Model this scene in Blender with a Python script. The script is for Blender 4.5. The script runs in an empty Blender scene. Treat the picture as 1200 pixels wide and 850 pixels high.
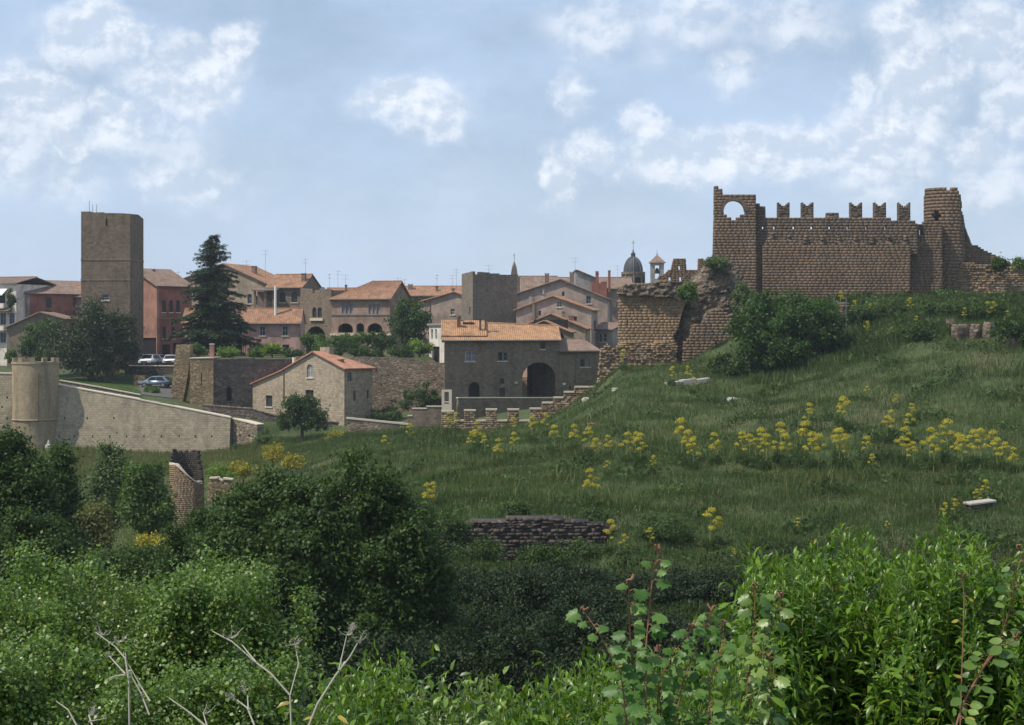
import bpy, bmesh, math, random
import numpy as np
from mathutils import Vector, Matrix
from mathutils.geometry import tessellate_polygon
random.seed(7)
RNG = np.random.default_rng(11)
scene = bpy.context.scene
COL = scene.collection
F, CX, HY = 2000.0, 600.0, 390.0      # focal length in photo pixels, centre column, horizon row

# ------------------------------------------------------------------ camera
cam_d = bpy.data.cameras.new('camera'); cam = bpy.data.objects.new('camera', cam_d); COL.objects.link(cam)
cam_d.sensor_width = 36; cam_d.lens = 60; cam_d.clip_end = 9000; cam_d.clip_start = 0.1
cam_d.shift_y = -35/1200
cam.location = (0, 0, 0); cam.rotation_euler = (math.radians(90), 0, 0)
scene.camera = cam
scene.view_settings.view_transform = 'Standard'; scene.view_settings.look = 'None'
scene.view_settings.exposure = EXPOSURE = 0.1
scene.view_settings.gamma = 1
scene.cycles.use_denoising = True
scene.cycles.max_bounces = 6; scene.cycles.diffuse_bounces = 3; scene.cycles.transparent_max_bounces = 8
scene.cycles.volume_bounces = 0
HAZE = 0.00018

# ------------------------------------------------------------------ node helper
class NT:
    def __init__(s, tree): s.t = tree; s.t.nodes.clear()
    def n(s, typ, **kw):
        nd = s.t.nodes.new(typ)
        ins = kw.pop('i', {})
        for k, v in kw.items(): setattr(nd, k, v)
        for k, v in ins.items():
            sock = nd.inputs[k]
            if isinstance(v, bpy.types.NodeSocket): s.t.links.new(v, sock)
            elif isinstance(v, bpy.types.Node): s.t.links.new(v.outputs[0], sock)
            else: sock.default_value = v
        return nd
    def math(s, op, a, b=0.0, c=0.0, clamp=False):
        return s.n('ShaderNodeMath', operation=op, use_clamp=clamp, i={0: a, 1: b, 2: c}).outputs[0]
    def vmath(s, op, a, b=(0, 0, 0)):
        nd = s.n('ShaderNodeVectorMath', operation=op, i={0: a, 1: b})
        return nd.outputs['Value'] if op in ('LENGTH', 'DOT_PRODUCT') else nd.outputs[0]
    def noise(s, vec, scale, detail=4, rough=.55, dist=0.0):
        return s.n('ShaderNodeTexNoise', i={'Vector': vec, 'Scale': scale, 'Detail': detail, 'Roughness': rough, 'Distortion': dist}).outputs['Fac']
    def ramp(s, fac, stops):
        r = s.n('ShaderNodeValToRGB', i={0: fac}); e = r.color_ramp.elements
        while len(e) < len(stops): e.new(0.5)
        for k, (p, c) in enumerate(stops):
            e[k].position = p; e[k].color = (*c, 1) if len(c) == 3 else c
        return r.outputs[0]
    def mix(s, f, a, b, mode='MIX'):
        nd = s.n('ShaderNodeMix', data_type='RGBA', blend_type=mode)
        for k, v in ((0, f), (6, a), (7, b)):
            if isinstance(v, bpy.types.NodeSocket): s.t.links.new(v, nd.inputs[k])
            elif isinstance(v, (tuple, list)) and len(v) == 3: nd.inputs[k].default_value = (*v, 1)
            else: nd.inputs[k].default_value = v
        return nd.outputs[2]
    def smap(s, v, a, b, lo=0.0, hi=1.0, smooth=True):
        return s.n('ShaderNodeMapRange', interpolation_type='SMOOTHSTEP' if smooth else 'LINEAR',
                   i={0: v, 1: a, 2: b, 3: lo, 4: hi}).outputs[0]

# ------------------------------------------------------------------ sun and sky
TOSUN = Vector((-0.50, -0.24, 0.80)).normalized()
EL = math.asin(TOSUN.z); AZ = math.atan2(TOSUN.x, TOSUN.y)
sd = bpy.data.lights.new('sun', 'SUN'); so = bpy.data.objects.new('sun', sd); COL.objects.link(so)
sd.energy = 4.3; sd.angle = math.radians(0.5); sd.color = (1.0, 0.93, 0.81)
so.rotation_euler = TOSUN.to_track_quat('Z', 'Y').to_euler(); so.location = (-60, -30, 120)
world = bpy.data.worlds.new('World'); scene.world = world; world.use_nodes = True
w = NT(world.node_tree)
SKY_K = 0.085
sky = w.n('ShaderNodeTexSky', sky_type='NISHITA', sun_disc=False, sun_elevation=EL, sun_rotation=AZ, air_density=1.0, dust_density=1.0, ozone_density=1.2)
tc = w.n('ShaderNodeTexCoord').outputs['Generated']
sep = w.n('ShaderNodeSeparateXYZ', i={0: tc})
ysafe = w.math('MAXIMUM', w.math('ABSOLUTE', sep.outputs[1]), 0.15)
tx = w.math('DIVIDE', sep.outputs[0], ysafe); tz = w.math('DIVIDE', sep.outputs[2], ysafe)
p = w.n('ShaderNodeCombineXYZ', i={0: tx, 1: tz, 2: w.math('MULTIPLY', sep.outputs[1], 0.3)}).outputs[0]
# billowed warp of the direction so that cloud edges curl
wn = w.n('ShaderNodeTexNoise', i={'Vector': p, 'Scale': 26.0, 'Detail': 6.0, 'Roughness': .62}).outputs['Color']
warp = w.n('ShaderNodeVectorMath', operation='MULTIPLY', i={0: w.vmath('SUBTRACT', wn, (.5, .5, .5)), 1: (.055, .045, 0)}).outputs[0]
pw = w.vmath('ADD', p, warp)
CLOUDS = [  # direction (as photo column,row), half sizes, strength: cumulus heads
 (45,110,48,42,1.0),(100,40,60,40,.8),(150,42,22,22,.9),(15,160,45,60,.7),(225,95,70,52,.9),(265,60,34,26,.95),(250,100,42,42,.8),
 (128,140,34,28,1.0),(72,160,26,18,.95),(80,215,40,28,.6),(215,222,62,30,.7),(190,170,70,30,.5),(482,122,66,30,1.05),(455,128,34,20,.9),(520,124,26,18,.9),
 (650,205,22,36,.9),(700,185,32,26,.9),(675,110,22,34,.75),(758,145,28,13,.8),(790,185,58,32,.85),(865,180,72,34,1.0),(940,175,60,30,.9),
 (1040,165,70,48,1.0),(1075,100,52,56,1.0),(1000,105,20,24,.8),(1065,30,48,40,.8),(1160,45,50,46,.9),(1150,178,44,30,.95),(1190,110,30,60,.7),(1160,215,50,30,.7),
 (855,85,34,26,.6),(770,70,34,26,.45),(690,30,60,36,.6),(800,20,80,34,.6),(930,25,60,32,.6),(1040,215,60,26,.5)]
dens = None
for (a, b, rx, ry, st) in CLOUDS:
    c = ((a-CX)/F, (HY-b)/F, 0)
    d = w.vmath('LENGTH', w.n('ShaderNodeVectorMath', operation='MULTIPLY', i={0: w.vmath('SUBTRACT', pw, c), 1: (F/rx/1.4, F/ry/1.4, 0)}).outputs[0])
    v = w.math('MULTIPLY', w.smap(d, 1.25, .2), st)
    dens = v if dens is None else w.math('SMOOTH_MAX', dens, v, 0.12)
front = w.smap(sep.outputs[1], 0.1, 0.3)
gen = w.smap(w.noise(tc, 3.2, 7, .6), .47, .68)          # the rest of the sky: scattered cumulus
dens = w.math('ADD', w.math('MULTIPLY', dens, front), w.math('MULTIPLY', gen, w.math('SUBTRACT', 1.0, front)))
pe = w.vmath('MULTIPLY', p, (1, 1.2, 1))
edge = w.noise(pe, 30.0, 11, .60)
edge2 = w.noise(w.vmath('ADD', pe, (-.0035, .0075, 0)), 30.0, 8, .60)
body = w.math('ADD', dens, w.math('MULTIPLY', w.math('SUBTRACT', edge, .5), 1.2))
soft = w.math('ADD', dens, w.math('MULTIPLY', w.math('SUBTRACT', w.noise(pe, 11.0, 5, .6), .5), .9))
mask = w.math('ADD', w.math('MULTIPLY', w.smap(body, .30, .70), .28), w.math('ADD', w.math('MULTIPLY', w.smap(soft, -.05, .75), .42), w.math('MULTIPLY', w.smap(body, .5, 1.15), .33)))
veil = w.smap(w.noise(w.vmath('MULTIPLY', p, (1, 1.9, 1)), 5.5, 6, .6), .34, .66, 0.55, .9)
# horizon haze
hz = w.smap(sep.outputs[2], -0.02, 0.13, .8, 0.0)
skyc = w.mix(0.0, sky.outputs[0], (1, 1, 1))
base = w.mix(veil, skyc, (6.0, 7.7, 10.3))
base = w.mix(hz, base, (6.8, 8.2, 10.3))
lit = w.math('MULTIPLY', w.math('SUBTRACT', edge, edge2), 5.0)
shade = w.smap(w.math('ADD', lit, w.math('SUBTRACT', 1.0, w.math('MULTIPLY', w.smap(body, .35, 1.2), .55))), .30, 1.25)
ccol = w.mix(shade, (7.0, 8.1, 9.7), (10.4, 11.0, 11.9))
fin = w.mix(w.math('MULTIPLY', mask, .9), base, ccol)
bg = w.n('ShaderNodeBackground', i={'Color': fin, 'Strength': SKY_K})
w.n('ShaderNodeOutputWorld', i={'Surface': bg})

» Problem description
Pick out the lines containing the string "pixels".

» Reply
Model this scene in Blender with a Python script. The script is for Blender 4.5. The script runs in an empty Blender scene. Treat the picture as 1200 pixels wide and 850 pixels high.
F, CX, HY = 2000.0, 600.0, 390.0      # focal length in photo pixels, centre column, horizon row